Hibberd explains: "We had to think about, just like in any business, where our priorities were, and for us they were in critical services that people rely on, like child protection and home care services. People wouldn’t be able to function without these things."
 
Long-term approach
 
The redundancy programme was not going to be a particularly speedy process either, and the focus for the council has been to take a long-term approach to job cuts, rather than shift people out of the workplace overnight.
"This will be carefully planned over the next few years, we’ll have a long-term programme with a three-year delivery. I think the faster they are, the more akin to salami-slicing it becomes," she adds.
 
The only drawback linked to drawing out the process over three years, is that the main topic of conversation among staff is likely to be job cuts, and without the facts gossiping and rumour-spreading occurs, which can create an unhealthy and suspicious environment, not to mention an unproductive one.
 
According to Hibberd however, effective communication holds the key to banishing gossip, and whenever the council comes to a decision in the redundancy process, she is happy to share it with staff.
 
She explains: "Good communication is absolutely vital, the worst thing you can do is prolong the agony in situations such as this, as soon as you have made decisions about cuts, let people know exactly what they are and where they are going to impact."
 
"(Email)…should never be used to contact an individual employee with redundancy news."
And in an organisation of 14,000, where staff are dispersed across the county, communication can be a bit of a challenge, but technology can play its part on occasion.
 
"I found that email is a useful tool, especially when you want to get a message out very quickly; when we announced the job cuts we used email to make sure the message got out as many people as possible," adds Hibberd.
 
Though email can be a disastrous tool at times as well, and while Hibberd sees the advantages of sending group messages via email, she points out that it should never be used to contact an individual employee with redundancy news.
 
The redundancy impact
 
For Hibberd and the rest of the council HR team, the challenges do not stop at communication, and they have been forced to consider and plan the way that redundancies will impact on groups of employees, as well as the individuals losing their positions.
 
She explains that decisions must only be made once all workers have been considered, for example, losing a manager will have a direct impact on his or her PA.
 
"While it is all well and good cutting out roles and maintaining efficiency, it’s important to recognise the way in which other employees can be affected by one departure. It is easy to look at cuts in isolation but you need to look at the consequences for all the people affected by decisions made within the organisation," advises Hibberd.
 

Clearly there will never be a ‘one size fits all’ approach to managing a redundancy process, but Buckinghamshire County Council has attempted to fit in some key criteria, including long-term planning, open communication and careful consideration of staff.
  

Dealing with redundancies

  1. Apply strategy – carefully plan the areas of the business you want to target, prioritise areas that are vital or where you have the strongest market share.

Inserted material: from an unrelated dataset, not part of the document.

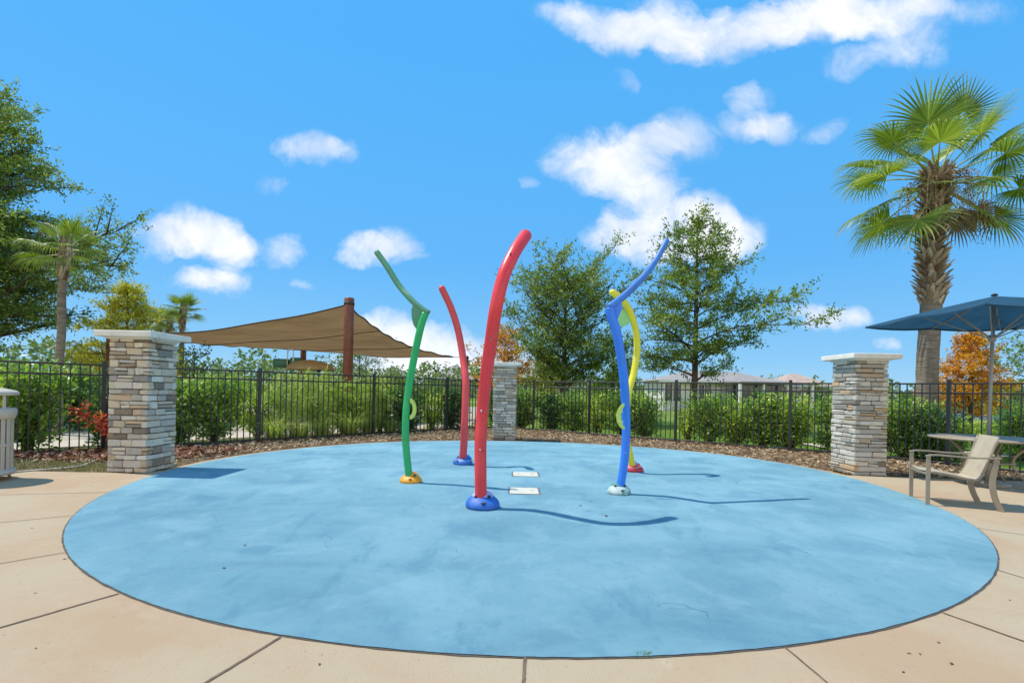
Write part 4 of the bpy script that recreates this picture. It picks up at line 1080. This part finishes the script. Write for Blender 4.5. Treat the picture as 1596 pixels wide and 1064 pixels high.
# ------------------------------------------------------------------ palms
def fan_frond(root, c, d, petL, R_, seed, stiff, mats=('leaf_palm', 'petiole'), nseg=38, tone_mu=.45, span=138, W_=1.0, pet_r=.016, dry_tip=True, face=False):
    """c: trunk point, d: outward direction; petiole then costapalmate fan whose segments droop by (1-stiff)"""
    r = random.Random(seed); d = d.normalized()
    sag = Vector((0, 0, -1)) * (1 - stiff)
    pl = [c, c + d * petL * .5 + sag * petL * .04, c + d * petL + sag * petL * .16]
    h = pl[-1]; dd = (pl[-1] - pl[-2]).normalized()
    bm = bmesh.new(); tube(bm, catmull(pl, 3), [pet_r * (1.5 - .9 * k / 6) for k in range(7)], 5)
    fr = from_bm('frond', bm, mats[1], root, True)
    sidev = dd.cross(Vector((0, 0, 1)))
    if sidev.length < .05: sidev = Vector((1, 0, 0))
    if face: sidev = dd.cross(Vector((0, -1, .15)))
    sidev.normalize(); nrm = sidev.cross(dd).normalized()
    roll = 0 if face else r.uniform(-.35, .35); M_ = Matrix.Rotation(roll, 3, dd); sidev = M_ @ sidev; nrm = M_ @ nrm
    V = []; Q = []; T = []; MI = []; age = r.uniform(-.06, .1)
    for s_ in range(nseg):
        a = math.radians(-span + 2 * span * (s_ + .5) / nseg)
        L = R_ * (.62 + .38 * math.cos(a * .55)) * r.uniform(.92, 1.06)
        da = math.radians(2 * span / nseg) * .5
        sd = (dd * math.cos(a) + sidev * math.sin(a)); tn = sidev * math.cos(a) - dd * math.sin(a)
        sd = (sd + nrm * .10 * abs(math.sin(a))).normalized()
        k0 = len(V); ns = 6; p = h.copy(); dirv = sd.copy(); tone_ = tone_mu + age + r.gauss(0, .17)
        for q in range(ns + 1):
            t = q / ns
            rr = L * t
            wj = rr * math.tan(da) if t < .45 else L * .45 * math.tan(da) * (1 - (t - .45) / .55) ** .9 * .8
            pleat = nrm * (wj * .55)
            V += [p - tn * wj * W_, p + pleat, p + tn * wj * W_]
            if q < ns:
                b = k0 + 3 * q; Q += [(b, b + 1, b + 4, b + 3), (b + 1, b + 2, b + 5, b + 4)]
                tt = tone_ + .12 * (1 - t); T += [tt, tt - .06]
                MI += [1, 1] if (dry_tip and t > .78) else [0, 0]
            g_ = (1 - stiff) * 2.9 * (max(0, t - .18)) ** 1.2 * r.uniform(.7, 1.25)
            dirv = (dirv + Vector((0, 0, -1)) * g_ * .55).normalized()
            p = p + dirv * L / ns
    me = np_mesh('fan', np.array([list(v_) for v_ in V]), Q, np.clip(T, 0, 1), smooth=False, matidx=MI)
    link('fan', me, [mats[0], 'leaf_palm_tip'], fr)
    return fr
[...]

  2. Communicate with staff – reduce the likelihood of gossip and rumour by keeping employees informed with the progress of the redundancy programme.

  3. Consider actions – a redundancy can effect more than just one person, consider who else could be impacted if someone leaves, be prepared to manage them as well.

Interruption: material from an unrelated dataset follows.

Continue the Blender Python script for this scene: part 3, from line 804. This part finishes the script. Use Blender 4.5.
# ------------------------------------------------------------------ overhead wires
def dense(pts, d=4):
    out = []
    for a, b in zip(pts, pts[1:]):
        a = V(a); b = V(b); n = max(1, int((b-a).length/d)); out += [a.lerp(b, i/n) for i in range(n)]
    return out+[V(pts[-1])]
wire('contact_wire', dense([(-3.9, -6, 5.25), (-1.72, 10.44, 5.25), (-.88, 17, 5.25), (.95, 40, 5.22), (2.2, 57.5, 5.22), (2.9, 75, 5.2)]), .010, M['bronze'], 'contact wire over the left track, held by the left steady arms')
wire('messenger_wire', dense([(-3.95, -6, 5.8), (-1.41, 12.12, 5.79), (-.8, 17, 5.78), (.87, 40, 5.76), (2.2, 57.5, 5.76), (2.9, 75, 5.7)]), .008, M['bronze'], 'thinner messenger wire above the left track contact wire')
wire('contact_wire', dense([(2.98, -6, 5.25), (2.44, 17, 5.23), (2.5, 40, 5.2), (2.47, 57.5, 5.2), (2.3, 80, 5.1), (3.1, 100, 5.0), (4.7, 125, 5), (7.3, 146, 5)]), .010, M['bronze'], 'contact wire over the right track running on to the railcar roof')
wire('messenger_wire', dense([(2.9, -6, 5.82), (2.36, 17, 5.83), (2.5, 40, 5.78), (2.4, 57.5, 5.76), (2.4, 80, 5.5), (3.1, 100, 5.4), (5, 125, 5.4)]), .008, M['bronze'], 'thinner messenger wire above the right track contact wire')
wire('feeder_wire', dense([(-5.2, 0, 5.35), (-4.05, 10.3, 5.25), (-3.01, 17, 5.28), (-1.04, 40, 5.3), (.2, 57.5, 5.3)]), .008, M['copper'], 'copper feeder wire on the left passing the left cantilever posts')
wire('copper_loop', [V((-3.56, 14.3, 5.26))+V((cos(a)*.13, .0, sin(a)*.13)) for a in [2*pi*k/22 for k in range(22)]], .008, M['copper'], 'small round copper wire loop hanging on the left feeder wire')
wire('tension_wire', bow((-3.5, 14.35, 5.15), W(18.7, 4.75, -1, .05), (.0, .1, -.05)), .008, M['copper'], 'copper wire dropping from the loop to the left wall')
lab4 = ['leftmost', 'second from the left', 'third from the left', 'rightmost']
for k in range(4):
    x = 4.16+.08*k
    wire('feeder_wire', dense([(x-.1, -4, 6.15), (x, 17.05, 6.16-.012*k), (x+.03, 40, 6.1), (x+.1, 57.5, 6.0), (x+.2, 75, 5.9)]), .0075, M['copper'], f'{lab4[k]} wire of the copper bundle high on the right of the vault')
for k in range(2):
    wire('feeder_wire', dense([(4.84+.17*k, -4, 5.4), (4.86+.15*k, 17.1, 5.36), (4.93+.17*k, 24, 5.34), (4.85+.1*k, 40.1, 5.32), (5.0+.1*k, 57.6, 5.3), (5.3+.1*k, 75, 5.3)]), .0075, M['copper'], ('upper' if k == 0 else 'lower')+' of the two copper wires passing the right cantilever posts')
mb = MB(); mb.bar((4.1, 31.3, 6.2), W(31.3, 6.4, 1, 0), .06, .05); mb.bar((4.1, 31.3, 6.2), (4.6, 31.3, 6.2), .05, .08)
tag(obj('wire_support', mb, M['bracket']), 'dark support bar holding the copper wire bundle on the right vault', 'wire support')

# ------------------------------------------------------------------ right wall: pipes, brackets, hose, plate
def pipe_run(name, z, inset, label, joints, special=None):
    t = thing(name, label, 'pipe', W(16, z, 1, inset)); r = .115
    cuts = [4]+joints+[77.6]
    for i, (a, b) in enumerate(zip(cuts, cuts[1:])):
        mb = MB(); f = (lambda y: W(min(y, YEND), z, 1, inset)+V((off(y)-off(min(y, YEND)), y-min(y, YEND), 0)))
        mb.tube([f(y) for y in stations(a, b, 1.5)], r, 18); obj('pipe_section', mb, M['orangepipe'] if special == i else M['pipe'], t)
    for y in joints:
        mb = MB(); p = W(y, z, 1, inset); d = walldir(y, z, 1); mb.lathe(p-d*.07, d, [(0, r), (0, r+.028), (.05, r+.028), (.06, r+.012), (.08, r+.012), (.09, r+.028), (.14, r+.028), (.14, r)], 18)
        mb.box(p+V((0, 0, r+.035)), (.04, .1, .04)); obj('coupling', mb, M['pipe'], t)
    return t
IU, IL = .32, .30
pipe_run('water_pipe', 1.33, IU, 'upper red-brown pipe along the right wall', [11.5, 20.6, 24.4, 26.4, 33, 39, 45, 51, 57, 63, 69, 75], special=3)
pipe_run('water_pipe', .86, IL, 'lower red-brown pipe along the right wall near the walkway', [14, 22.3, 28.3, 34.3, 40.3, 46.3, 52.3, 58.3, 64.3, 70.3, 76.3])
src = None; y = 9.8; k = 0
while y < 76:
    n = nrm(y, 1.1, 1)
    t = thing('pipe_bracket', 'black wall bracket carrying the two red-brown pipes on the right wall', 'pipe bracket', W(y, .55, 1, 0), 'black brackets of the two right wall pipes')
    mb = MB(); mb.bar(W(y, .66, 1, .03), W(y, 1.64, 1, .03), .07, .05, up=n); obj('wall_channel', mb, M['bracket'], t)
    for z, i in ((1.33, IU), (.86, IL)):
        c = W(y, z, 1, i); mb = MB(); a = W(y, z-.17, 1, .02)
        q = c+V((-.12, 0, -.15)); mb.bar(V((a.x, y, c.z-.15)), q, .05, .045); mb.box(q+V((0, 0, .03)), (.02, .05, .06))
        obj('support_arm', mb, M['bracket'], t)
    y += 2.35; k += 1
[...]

  4. Take the long-term approach – unless absolutely necessary, organisations should avoid a quick redundancy programme, instead time should be allocated for strategic planning.

One Response

  1. Consultation is the key

    As someone who has represented thousands of union members against their local authority employer the vital watchword is consultation. This must be done at the beginning, the middle and the end. My advice is not to attempt redundancy of any nature without a lawyer holding your hand. The process is incredibly complex!